Konfliktkultur: Unverständnis - Der zwölfjährige Jesus im Tempel
„Doch sie verstanden nicht, was er damit sagen wollte.“ (Lk 2,50)
Evangelium:
Der zwölfjährige Jesus im Tempel (Lk 2, 41-52)
Der hier angesprochene Konflikt spitzt sich in den Versen 48 und 49 zu. Hier erteilt Jesus seinen Eltern eigentlich eine Abfuhr. Sein Tonfall mag etwas milder klingen, als es heutzutage Heranwachsende ihren Erziehungsberechtigten gegenüber pflegen, aber in der Sache ist er unbeirrbar, ja hart. Maria und Josef müssen die Selbstständigkeit und das Erwachsen-Werden des Sohnes anerkennen. Ihre Sorge und Verantwortung wird relativiert. Sie haben ihre wichtigste elterliche Aufgabe erfüllt. Sie sind mit dem Mündig-Werden des Kindes nicht mehr für dessen Leben letzt-entscheidend.

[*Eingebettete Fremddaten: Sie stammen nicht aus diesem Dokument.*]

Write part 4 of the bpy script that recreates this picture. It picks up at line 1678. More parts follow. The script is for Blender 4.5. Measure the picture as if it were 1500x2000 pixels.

Die Hauptintention des Textes liegt nicht in der Beschreibung des Ablösungsprozesses eines Jugendlichen von seinen Eltern, dennoch ist dies inbegriffen. Wesentlicher als die Loslösung von der Familie ist die Hinwendung Jesu zu seiner eigenen Berufung. Diese bestimmt die neue Lebensphase, während die Bedeutung der Familie zurücktritt. Dies entspricht „typologisch“ der Situation aller Heranwachsenden. Nur die Einmaligkeit der Personen macht den Unterschied zu ähnlichen Ablösungsprozessen in allen Familien dieser Welt aus. Diese Gedanken greifen für eine umfassende Erklärung dieser Bibelstelle zu kurz, aber für die Suche nach einer christlichen Konfliktkultur sind sie hilfreich.
Die persönliche Berufung, die Gott jedem Menschen schenkt, steht an erster Stelle im Leben. Das gilt es zu berücksichtigen. Ein noch so sorgsam geführtes und geglücktes Familienleben (und wer wollte zweifeln, dass die heilige Familie kein solches „gutes Familienleben“ geführt hätte?) kann bei den einzelnen Familienmitgliedern nicht die Berufung von Gott her ersetzen.
Der Konflikt des zwölfjährigen Jesus wird gelöst, indem die nicht verstehenden Eltern die Sache ohne weiteres Tamtam auf sich beruhen lassen. Maria frisst dieses Problem in sich hinein (sie „bewahrt es im Herzen“) und Jesus bleibt seinen Eltern gehorsam. Von Seiten Jesu bedeutet dies die Anerkennung der elterlichen Autorität.
Aber das Unverstandene bleibt unverstanden. Ein klärendes Gespräch findet nicht statt, die Haltung Jesu macht dies überflüssig. (Das mag jene Erzieher beruhigen, die manchmal sprachlos gegenüber den ihnen anvertrauten Heranwachsenden sind.) Die Eltern können sich auf ihren Sohn verlassen, auch wenn er seine Selbständigkeit und grundsätzliche Unabhängigkeit bewiesen und unmissverständlich bekräftigt hat. Eine Berufung von Gott her ist vorrangig, aber sie rechnet menschlich; sie beinhaltet die Berücksichtigung gesellschaftlicher und familiärer Verhältnisse und Zuordnungen. Der Gehorsam Jesu ist als aufmerksames „Hören“ auf die Eltern, ihre Lebenserfahrung und ihre Fürsorge zu verstehen. Aber jede Autorität muss den grundsätzlichen Vorrang einer persönlichen Berufung anerkennen und jene Freiheit geben, die dafür nötig ist. Dies gilt, auch wenn nicht alles verstanden wird. Erleichtert wird dies, wenn die Erfahrung von Zuverlässigkeit und einem rechten Gebrauch der Freiheit schon gemacht wurde.